*Given exercise*
Skip the pictures. Transcribe the rest of the data below without changing a word.

*Data excerpt*
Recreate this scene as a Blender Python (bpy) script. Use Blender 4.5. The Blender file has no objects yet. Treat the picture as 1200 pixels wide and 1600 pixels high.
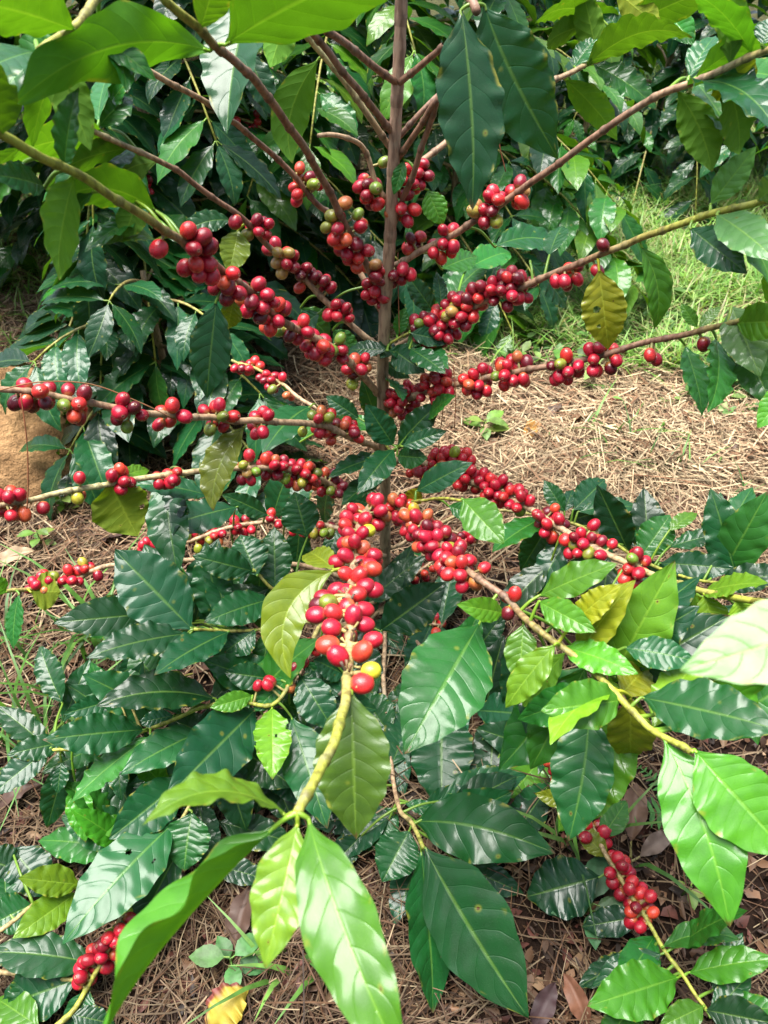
import bpy, math, random
import numpy as np
from mathutils import Vector, Matrix, noise as mnoise

random.seed(7)
rng = np.random.default_rng(7)
sc = bpy.context.scene
COL = sc.collection
R = math.radians

# ------------------------------------------------------------------ camera
PITCH, CAM_H, FPX = 42.0, 0.96, 1232.0
cam_d = bpy.data.cameras.new('camera')
cam = bpy.data.objects.new('camera', cam_d); COL.objects.link(cam)
cam.location = (0, 0, CAM_H); cam.rotation_euler = (R(90 - PITCH), 0, 0)
cam_d.sensor_fit = 'VERTICAL'; cam_d.sensor_height = 36.0
cam_d.lens = 36.0 * FPX / 1600.0
cam_d.clip_start = 0.02; cam_d.clip_end = 200
cam_d.dof.use_dof = True; cam_d.dof.focus_distance = 0.92; cam_d.dof.aperture_fstop = 12.0
sc.camera = cam

# ------------------------------------------------------------------ sky, sun, exposure
SUN_EL, SUN_ROT = 77.0, -80.0
world = bpy.data.worlds.new('World'); sc.world = world; world.use_nodes = True
wn = world.node_tree; wn.nodes.clear()
wo = wn.nodes.new('ShaderNodeOutputWorld'); wb = wn.nodes.new('ShaderNodeBackground')
ws = wn.nodes.new('ShaderNodeTexSky'); ws.sky_type = 'NISHITA'; ws.sun_disc = False
ws.sun_elevation = R(SUN_EL); ws.sun_rotation = R(SUN_ROT); ws.air_density = 1.0; ws.dust_density = 2.0; ws.ozone_density = 1.0
wh = wn.nodes.new('ShaderNodeHueSaturation'); wh.inputs['Saturation'].default_value = 0.65
wn.links.new(ws.outputs[0], wh.inputs['Color']); wn.links.new(wh.outputs[0], wb.inputs[0])
wb.inputs[1].default_value = 0.085
wn.links.new(wb.outputs[0], wo.inputs[0])
sd = bpy.data.lights.new('sun', 'SUN'); sd.energy = 2.9; sd.angle = R(40); sd.color = (1.0, 0.97, 0.91)
so = bpy.data.objects.new('sun', sd); COL.objects.link(so)
az, el = R(SUN_ROT), R(SUN_EL)
sdir = Vector((math.sin(az) * math.cos(el), math.cos(az) * math.cos(el), math.sin(el)))
so.rotation_euler = sdir.to_track_quat('Z', 'Y').to_euler(); so.location = sdir * 10
sc.view_settings.view_transform = 'Standard'; sc.view_settings.look = 'None'
sc.view_settings.gamma = 1.0; sc.view_settings.exposure = 2.08
sc.cycles.use_denoising = True
sc.cycles.max_bounces = 8; sc.cycles.transparent_max_bounces = 8

# ------------------------------------------------------------------ pixel <-> place
cP, sP = math.cos(R(PITCH)), math.sin(R(PITCH))
CAMV = Vector((0, 0, CAM_H)); FWD = Vector((0, cP, -sP)); UP = Vector((0, sP, cP)); RT = Vector((1, 0, 0))
def pt(px, py, t):
    """the point seen at photo pixel px,py at distance t along the view axis"""
    px, py, t = float(px), float(py), float(t)
    return CAMV + t * (FWD + RT * ((px - 600) / FPX) + UP * ((800 - py) / FPX))
def ground(px, py, z=0.0):
    v = (800 - py) / FPX
    return pt(px, py, (CAM_H - z) / (sP - v * cP))
def gdepth(py):
    return CAM_H / (sP - (800 - py) / FPX * cP)
def ptc(px, py, t, m=.045):
    """pt() kept above the soil"""
    return pt(px, py, min(t, gdepth(py) - m))
def proj(p):
    q = Vector(p) - CAMV; t = q.dot(FWD)
    if t <= 0.01: return (-9999, -9999, t)
    return (600 + FPX * q.dot(RT) / t, 800 - FPX * q.dot(UP) / t, t)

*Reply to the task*
Recreate this scene as a Blender Python (bpy) script. Use Blender 4.5. The Blender file has no objects yet. Treat the picture as 1200 pixels wide and 1600 pixels high.
import bpy, math, random
import numpy as np
from mathutils import Vector, Matrix, noise as mnoise

random.seed(7)
rng = np.random.default_rng(7)
sc = bpy.context.scene
COL = sc.collection
R = math.radians

# ------------------------------------------------------------------ camera
PITCH, CAM_H, FPX = 42.0, 0.96, 1232.0
cam_d = bpy.data.cameras.new('camera')
cam = bpy.data.objects.new('camera', cam_d); COL.objects.link(cam)
cam.location = (0, 0, CAM_H); cam.rotation_euler = (R(90 - PITCH), 0, 0)
cam_d.sensor_fit = 'VERTICAL'; cam_d.sensor_height = 36.0
cam_d.lens = 36.0 * FPX / 1600.0
cam_d.clip_start = 0.02; cam_d.clip_end = 200
cam_d.dof.use_dof = True; cam_d.dof.focus_distance = 0.92; cam_d.dof.aperture_fstop = 12.0
sc.camera = cam

# ------------------------------------------------------------------ sky, sun, exposure
SUN_EL, SUN_ROT = 77.0, -80.0
world = bpy.data.worlds.new('World'); sc.world = world; world.use_nodes = True
wn = world.node_tree; wn.nodes.clear()
wo = wn.nodes.new('ShaderNodeOutputWorld'); wb = wn.nodes.new('ShaderNodeBackground')
ws = wn.nodes.new('ShaderNodeTexSky'); ws.sky_type = 'NISHITA'; ws.sun_disc = False
ws.sun_elevation = R(SUN_EL); ws.sun_rotation = R(SUN_ROT); ws.air_density = 1.0; ws.dust_density = 2.0; ws.ozone_density = 1.0
wh = wn.nodes.new('ShaderNodeHueSaturation'); wh.inputs['Saturation'].default_value = 0.65
wn.links.new(ws.outputs[0], wh.inputs['Color']); wn.links.new(wh.outputs[0], wb.inputs[0])
wb.inputs[1].default_value = 0.085
wn.links.new(wb.outputs[0], wo.inputs[0])
sd = bpy.data.lights.new('sun', 'SUN'); sd.energy = 2.9; sd.angle = R(40); sd.color = (1.0, 0.97, 0.91)
so = bpy.data.objects.new('sun', sd); COL.objects.link(so)
az, el = R(SUN_ROT), R(SUN_EL)
sdir = Vector((math.sin(az) * math.cos(el), math.cos(az) * math.cos(el), math.sin(el)))
so.rotation_euler = sdir.to_track_quat('Z', 'Y').to_euler(); so.location = sdir * 10
sc.view_settings.view_transform = 'Standard'; sc.view_settings.look = 'None'
sc.view_settings.gamma = 1.0; sc.view_settings.exposure = 2.08
sc.cycles.use_denoising = True
sc.cycles.max_bounces = 8; sc.cycles.transparent_max_bounces = 8

# ------------------------------------------------------------------ pixel <-> place
cP, sP = math.cos(R(PITCH)), math.sin(R(PITCH))
CAMV = Vector((0, 0, CAM_H)); FWD = Vector((0, cP, -sP)); UP = Vector((0, sP, cP)); RT = Vector((1, 0, 0))
def pt(px, py, t):
    """the point seen at photo pixel px,py at distance t along the view axis"""
    px, py, t = float(px), float(py), float(t)
    return CAMV + t * (FWD + RT * ((px - 600) / FPX) + UP * ((800 - py) / FPX))
def ground(px, py, z=0.0):
    v = (800 - py) / FPX
    return pt(px, py, (CAM_H - z) / (sP - v * cP))
def gdepth(py):
    return CAM_H / (sP - (800 - py) / FPX * cP)
def ptc(px, py, t, m=.045):
    """pt() kept above the soil"""
    return pt(px, py, min(t, gdepth(py) - m))
def proj(p):
    q = Vector(p) - CAMV; t = q.dot(FWD)
    if t <= 0.01: return (-9999, -9999, t)
    return (600 + FPX * q.dot(RT) / t, 800 - FPX * q.dot(UP) / t, t)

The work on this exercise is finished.